Печатается по черновому автографу, единственному источнику текста. Черновой автограф хранится в ЦГАЛИ, ф. 212.1.7, с. 76; см.: Описание рукописей Ф. М. Достоевского. М., 1957. С. 124.
Впервые напечатано Н. Л. Бродским в 1923 г. (Недра. М. Кн. 2. С. 281).
Датируется концом мая — началом сентября 1868 г. на основании следующих соображений: запись сделана в направлении, обратном тексту заметки к «Идиоту», являющейся продолжением наброска от 24 мая н. ст. 1868 г. на с. 77, с. 74–75 остались незаполненными, а с. 66–73 заняты сентябрьскими записями к роману. По почерку она напоминает майские — июньские наброски к «Идиоту».
По содержанию замысел связан с восьмым и промежуточным планами первой редакции «Идиота», где в результате эволюции и преображения центрального героя за ним закрепляется эпитет «юродивый». Идиота этих планов с Юродивым в данном наброске сближают доброта, принимающая необычные, удивляющие окружающих формы, и особенно любовь к детям. Об Идиоте в последних планах первой редакции говорилось, что он «тих», всех стремится примирить, «чудак», имеет «странности», «весь в детях». Те же черты отличают и Юродивого. Он принимает «в дом сирот», у него собралась «полная квартира детей, кормилиц и нянек», он «ходит к ним просить прощения и их мирить».
После окончательного перелома в развитии замысла романа, когда Достоевский уже приступил к реализации своей любимой идеи — созданию образа «вполне прекрасного человека», характер Юродивого продолжает еще некоторое время жить в творческом воображении писателя.
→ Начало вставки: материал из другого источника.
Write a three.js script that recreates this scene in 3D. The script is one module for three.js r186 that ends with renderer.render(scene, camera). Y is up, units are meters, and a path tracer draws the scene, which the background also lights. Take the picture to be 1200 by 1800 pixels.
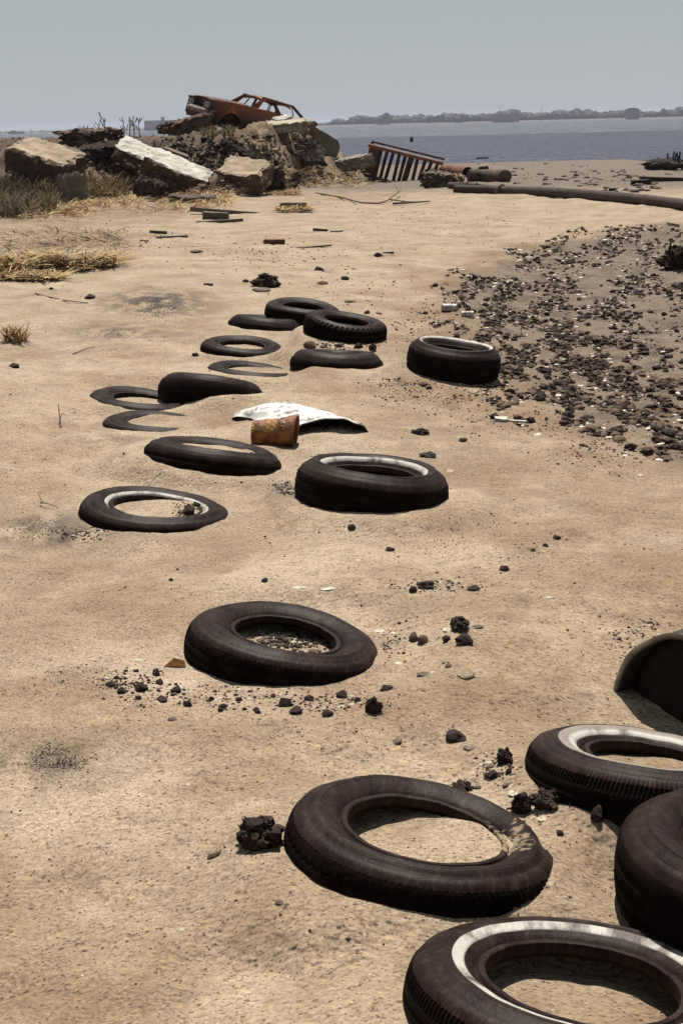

В новом замысле характер этот получает своеобразное, «гоголевское» обличие. Это чиновник, «присяжный поверенный». Как в гоголевской «Шинели», в повести должен был возникнуть конфликт из за одежды: Юродивый оскорблен насмешками над его старым платьем. Но разработка этой темы намечалась иная, чем у Гоголя. Планировались дуэль из за платья, во время которой Юродивый «одумался на шаге расстояния» и не выстрелил, а после дуэли — «примирение» и печально-ироническая концовка.
Мотивы дуэли без выстрела, рыцарских поступков героя по отношению к изменившей ему жене перейдут в планы романа «Бесы».